『黑世界』日和の章 「青い薔薇の教会」のふたりについてずっと考えてしまうんですけども、5年間をふたりであの教会で暮らしながら苦悩したりほだされたりそれに罪悪感を抱いたりして過ごしてたのだろうからすごいなあ…………。
モスカータが青い薔薇が咲かせてから相当ほだされたゆえに苦悩も深まっただろうけども、神父は基本的に教義に則っているし試す側だったから、余裕があって優しくできる最初の2年間があったんでしょ……。
薔薇の芽が出ないまま少なくとも3年目までは見守っていて気が長いし、4年目以降は薔薇が順調に増えていく庭に罪悪感がありつつも、その報われるべき成果に一緒に喜んでしまった日々があった……。
5年……5年かあ……5年……。
教会のある村は人間社会なのだから、吸血種のモスカータとかそもそも食べるものも違うし……。本当によく暮らしたな。
吸血種と暮らすことになる神父、そばにいろとモスカータに要求したのは自分なのだから……と律儀に責任感覚えていそうだし、先に根を上げるわけにはいかない……みたいな意地もありそうだし難儀。

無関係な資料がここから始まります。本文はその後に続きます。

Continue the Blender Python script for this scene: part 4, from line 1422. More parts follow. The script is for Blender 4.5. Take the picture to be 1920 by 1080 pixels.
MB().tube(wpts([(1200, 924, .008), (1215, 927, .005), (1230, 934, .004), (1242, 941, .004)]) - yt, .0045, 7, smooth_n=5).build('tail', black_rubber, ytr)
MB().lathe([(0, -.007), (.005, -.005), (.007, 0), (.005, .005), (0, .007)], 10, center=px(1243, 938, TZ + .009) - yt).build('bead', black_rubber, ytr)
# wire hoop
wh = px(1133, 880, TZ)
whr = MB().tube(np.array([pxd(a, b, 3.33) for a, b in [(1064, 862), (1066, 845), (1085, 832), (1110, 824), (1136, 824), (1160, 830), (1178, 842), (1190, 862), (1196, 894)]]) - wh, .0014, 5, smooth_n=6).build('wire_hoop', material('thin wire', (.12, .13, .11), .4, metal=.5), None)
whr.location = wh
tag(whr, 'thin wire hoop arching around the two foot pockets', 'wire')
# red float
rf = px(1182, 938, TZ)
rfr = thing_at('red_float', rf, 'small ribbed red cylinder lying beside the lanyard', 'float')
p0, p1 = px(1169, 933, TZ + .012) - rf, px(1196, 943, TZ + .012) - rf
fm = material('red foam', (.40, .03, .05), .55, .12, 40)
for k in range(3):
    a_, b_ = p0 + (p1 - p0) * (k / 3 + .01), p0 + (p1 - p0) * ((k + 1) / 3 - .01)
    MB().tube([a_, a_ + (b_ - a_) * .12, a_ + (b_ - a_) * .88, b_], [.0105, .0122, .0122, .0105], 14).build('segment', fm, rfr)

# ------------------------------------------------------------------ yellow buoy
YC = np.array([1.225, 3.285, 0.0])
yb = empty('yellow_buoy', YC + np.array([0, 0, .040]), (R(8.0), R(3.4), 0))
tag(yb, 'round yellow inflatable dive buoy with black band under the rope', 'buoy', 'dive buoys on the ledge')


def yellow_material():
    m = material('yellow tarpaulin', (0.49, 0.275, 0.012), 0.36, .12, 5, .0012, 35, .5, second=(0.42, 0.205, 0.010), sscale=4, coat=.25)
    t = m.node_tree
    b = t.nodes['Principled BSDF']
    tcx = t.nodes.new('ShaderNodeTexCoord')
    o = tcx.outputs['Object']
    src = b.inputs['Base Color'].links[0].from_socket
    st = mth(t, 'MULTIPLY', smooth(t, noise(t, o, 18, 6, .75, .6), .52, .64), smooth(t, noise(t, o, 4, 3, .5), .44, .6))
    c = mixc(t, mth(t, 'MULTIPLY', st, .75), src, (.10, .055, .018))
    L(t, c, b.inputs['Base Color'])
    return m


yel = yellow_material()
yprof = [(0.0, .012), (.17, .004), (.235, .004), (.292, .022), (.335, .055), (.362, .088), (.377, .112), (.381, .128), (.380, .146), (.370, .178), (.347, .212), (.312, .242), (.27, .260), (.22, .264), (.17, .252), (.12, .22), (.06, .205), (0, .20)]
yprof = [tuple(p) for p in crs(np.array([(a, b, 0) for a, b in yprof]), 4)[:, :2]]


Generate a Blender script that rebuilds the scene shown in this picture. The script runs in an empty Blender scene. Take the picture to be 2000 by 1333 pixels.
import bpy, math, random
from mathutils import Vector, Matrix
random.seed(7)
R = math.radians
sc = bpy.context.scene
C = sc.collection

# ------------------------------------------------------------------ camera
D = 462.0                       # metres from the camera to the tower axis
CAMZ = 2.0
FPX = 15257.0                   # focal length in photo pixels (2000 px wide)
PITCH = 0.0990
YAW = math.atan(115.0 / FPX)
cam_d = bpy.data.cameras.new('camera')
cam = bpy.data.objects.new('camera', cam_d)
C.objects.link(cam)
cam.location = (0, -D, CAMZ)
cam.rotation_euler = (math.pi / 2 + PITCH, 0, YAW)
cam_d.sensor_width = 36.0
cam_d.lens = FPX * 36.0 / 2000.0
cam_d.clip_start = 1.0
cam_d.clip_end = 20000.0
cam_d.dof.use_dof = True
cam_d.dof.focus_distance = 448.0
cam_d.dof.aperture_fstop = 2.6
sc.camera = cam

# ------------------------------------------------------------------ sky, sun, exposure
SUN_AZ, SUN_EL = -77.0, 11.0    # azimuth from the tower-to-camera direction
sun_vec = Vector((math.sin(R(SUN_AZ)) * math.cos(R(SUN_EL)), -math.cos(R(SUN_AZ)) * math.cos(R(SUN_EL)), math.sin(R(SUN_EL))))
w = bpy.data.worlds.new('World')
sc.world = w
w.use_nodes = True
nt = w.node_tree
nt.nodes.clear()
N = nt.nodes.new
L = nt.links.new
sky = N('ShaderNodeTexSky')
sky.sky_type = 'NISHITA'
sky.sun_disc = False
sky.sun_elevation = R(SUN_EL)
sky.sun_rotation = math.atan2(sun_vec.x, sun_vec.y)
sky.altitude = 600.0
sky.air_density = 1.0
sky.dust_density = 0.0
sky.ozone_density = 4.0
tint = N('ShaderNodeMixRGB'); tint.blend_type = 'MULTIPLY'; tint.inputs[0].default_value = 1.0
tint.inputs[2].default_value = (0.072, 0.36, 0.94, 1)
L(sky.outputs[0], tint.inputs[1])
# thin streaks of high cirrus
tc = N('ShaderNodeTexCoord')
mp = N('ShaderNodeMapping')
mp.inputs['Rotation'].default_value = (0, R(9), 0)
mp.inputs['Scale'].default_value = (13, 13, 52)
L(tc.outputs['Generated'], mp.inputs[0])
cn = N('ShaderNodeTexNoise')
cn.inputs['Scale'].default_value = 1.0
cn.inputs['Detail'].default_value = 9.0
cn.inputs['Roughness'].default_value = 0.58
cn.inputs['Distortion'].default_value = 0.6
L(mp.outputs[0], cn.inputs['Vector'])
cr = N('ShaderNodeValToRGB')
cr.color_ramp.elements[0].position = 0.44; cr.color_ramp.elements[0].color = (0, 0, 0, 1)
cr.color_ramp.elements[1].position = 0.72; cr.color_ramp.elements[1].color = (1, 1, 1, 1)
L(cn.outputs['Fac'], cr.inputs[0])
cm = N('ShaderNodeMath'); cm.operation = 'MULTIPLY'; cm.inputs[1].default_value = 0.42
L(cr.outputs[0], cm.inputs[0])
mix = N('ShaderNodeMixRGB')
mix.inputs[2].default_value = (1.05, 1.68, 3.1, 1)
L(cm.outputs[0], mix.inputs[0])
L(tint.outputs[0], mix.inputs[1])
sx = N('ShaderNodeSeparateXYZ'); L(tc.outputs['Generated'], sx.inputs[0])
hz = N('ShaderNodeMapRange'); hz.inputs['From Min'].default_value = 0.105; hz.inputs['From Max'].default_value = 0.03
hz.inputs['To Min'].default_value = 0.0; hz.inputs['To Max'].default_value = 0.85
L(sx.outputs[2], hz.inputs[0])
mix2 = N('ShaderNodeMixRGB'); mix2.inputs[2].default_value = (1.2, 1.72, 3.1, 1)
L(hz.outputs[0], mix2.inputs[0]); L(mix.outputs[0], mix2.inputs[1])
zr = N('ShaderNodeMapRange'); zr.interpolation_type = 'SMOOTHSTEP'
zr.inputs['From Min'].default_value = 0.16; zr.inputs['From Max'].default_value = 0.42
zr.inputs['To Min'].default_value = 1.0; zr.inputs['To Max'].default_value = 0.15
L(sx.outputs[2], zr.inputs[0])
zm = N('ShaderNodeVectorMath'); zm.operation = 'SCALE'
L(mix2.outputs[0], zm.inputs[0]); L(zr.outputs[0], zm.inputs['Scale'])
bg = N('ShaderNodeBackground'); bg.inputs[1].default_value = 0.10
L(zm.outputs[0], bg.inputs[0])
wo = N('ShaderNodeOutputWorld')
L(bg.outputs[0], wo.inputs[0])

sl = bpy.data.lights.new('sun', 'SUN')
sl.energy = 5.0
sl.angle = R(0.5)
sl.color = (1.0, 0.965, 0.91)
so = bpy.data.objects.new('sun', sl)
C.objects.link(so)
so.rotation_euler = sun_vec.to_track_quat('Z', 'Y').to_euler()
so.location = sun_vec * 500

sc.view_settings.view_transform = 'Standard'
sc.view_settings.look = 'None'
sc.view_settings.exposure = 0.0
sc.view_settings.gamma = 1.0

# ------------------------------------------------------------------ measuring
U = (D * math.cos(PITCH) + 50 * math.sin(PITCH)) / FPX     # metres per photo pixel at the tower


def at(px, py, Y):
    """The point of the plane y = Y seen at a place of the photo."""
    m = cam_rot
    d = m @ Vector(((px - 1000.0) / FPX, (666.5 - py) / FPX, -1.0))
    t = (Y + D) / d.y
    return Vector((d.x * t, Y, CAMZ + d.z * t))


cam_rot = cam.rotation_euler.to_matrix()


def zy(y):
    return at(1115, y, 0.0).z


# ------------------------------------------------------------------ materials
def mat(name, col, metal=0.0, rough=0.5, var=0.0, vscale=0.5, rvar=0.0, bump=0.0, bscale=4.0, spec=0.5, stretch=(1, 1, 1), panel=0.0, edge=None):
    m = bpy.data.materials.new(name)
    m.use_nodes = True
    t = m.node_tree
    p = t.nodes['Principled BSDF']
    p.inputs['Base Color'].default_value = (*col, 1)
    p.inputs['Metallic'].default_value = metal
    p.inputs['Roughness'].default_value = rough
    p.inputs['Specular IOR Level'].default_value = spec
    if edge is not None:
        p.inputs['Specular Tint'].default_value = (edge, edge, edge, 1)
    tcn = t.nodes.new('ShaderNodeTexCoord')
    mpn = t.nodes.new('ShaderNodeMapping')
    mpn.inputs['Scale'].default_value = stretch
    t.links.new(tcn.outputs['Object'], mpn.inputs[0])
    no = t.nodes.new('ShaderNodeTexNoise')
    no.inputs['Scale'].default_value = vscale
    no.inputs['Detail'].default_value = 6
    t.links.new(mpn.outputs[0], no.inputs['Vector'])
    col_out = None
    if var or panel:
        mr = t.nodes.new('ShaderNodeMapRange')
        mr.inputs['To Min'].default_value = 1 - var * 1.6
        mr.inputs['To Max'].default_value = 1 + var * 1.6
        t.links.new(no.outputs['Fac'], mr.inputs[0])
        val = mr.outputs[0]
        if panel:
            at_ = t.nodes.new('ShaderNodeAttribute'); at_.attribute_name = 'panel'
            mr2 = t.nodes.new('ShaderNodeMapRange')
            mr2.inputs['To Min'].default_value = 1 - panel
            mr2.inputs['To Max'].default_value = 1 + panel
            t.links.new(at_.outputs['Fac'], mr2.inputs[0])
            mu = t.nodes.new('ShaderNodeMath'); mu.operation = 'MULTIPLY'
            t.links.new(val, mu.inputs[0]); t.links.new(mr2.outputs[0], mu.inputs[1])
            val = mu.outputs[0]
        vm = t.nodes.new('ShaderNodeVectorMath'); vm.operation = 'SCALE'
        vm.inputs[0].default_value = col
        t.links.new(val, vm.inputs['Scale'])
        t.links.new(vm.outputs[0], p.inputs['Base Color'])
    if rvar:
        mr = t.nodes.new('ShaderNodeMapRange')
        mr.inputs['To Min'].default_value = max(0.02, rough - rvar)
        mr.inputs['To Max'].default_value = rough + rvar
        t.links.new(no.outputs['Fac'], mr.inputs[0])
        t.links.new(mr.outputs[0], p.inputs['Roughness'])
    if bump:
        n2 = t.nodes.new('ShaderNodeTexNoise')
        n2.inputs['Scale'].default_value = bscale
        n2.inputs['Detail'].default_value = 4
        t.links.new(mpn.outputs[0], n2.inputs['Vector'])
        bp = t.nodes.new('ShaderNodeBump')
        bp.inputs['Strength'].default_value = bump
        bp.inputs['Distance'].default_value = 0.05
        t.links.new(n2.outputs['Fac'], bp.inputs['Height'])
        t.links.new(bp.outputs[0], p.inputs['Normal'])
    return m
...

あのさあ神父はさあ(何目線?)、妹が世話した青薔薇が荒れ果てたことを心が千切れそうに悲しくて、贖罪……というか試練のようなかたちでモスカータに任せたけども、実のところはモスカータの手で薔薇が咲いてほしくもなかったんじゃないかと思うんですよ。モスカータには……妹以外の世話では無理なんだと再確認して、あの子のいない庭で妹の存在の大きさや、モスカータの贖罪の気持ちをそんな程度かと試したい気持ちもあったはずなんですよ。
でもモスカータはさあ、彼女が大切に育てていた薔薇を本当に大切にしようとして咲かせてしまったじゃないですか。殺した妹さんと遺族の神父に誠実をつらぬこうとして。
「あの子のいない庭で、花は美しく、咲いた」あの子がいないのに!
モスカータの心と祈りが不可能を越えて青い薔薇を咲かせてしまったから、神父がモスカータの贖罪を試した分の矛先がすべて「それで、私は赦してやるべきモスカータのことをはたして赦せるのか」となる……。
庭の世話をしはじめた頃は青薔薇のトゲで手を傷だらけにしていたモスカータ、手当てをしてやった神父。だんだん青薔薇のトゲで怪我をすることもなくなっていくモスカータ、手当ての機会を失っていく神父です。試練からの罰、そして許しのプロセスがなくなっていくときどうすればいいんだ~!?
妹を無残に殺したモスカータの仕打ちを許せないのに、彼の贖罪や優しさが本当だと信じてしまえたし、自分を許せずに自責しつづける彼を救いたいとも思ってしまったんだよ神父は……。じゃあ裁けるのも許せるのも自分の権利であり自分の心次第じゃん……。
そしてそれを決めてしまうのも難しいのなら、ふたりで一緒にこのまま過ごして、いつか答えにたどり着く日がくるように祈るしかないじゃん……という5年間でしたね。
それほど向き合いつづけたのだから、大衆の私刑に対象をかっさらわれるのも片腹痛かろう。そもそも人間が吸血種の命運の権利をただひとり握っていると宣言するのもモエ!ではないですか? 人間と吸血種の間にイニシアチブは存在しないというのに。
モスカータがいなくなったあと、神父だけになった教会では、また以前のようにも、モスカータがいた時のようにもいかずに青い薔薇の庭は荒れていくんだろうな……。あの子と彼のいない庭です。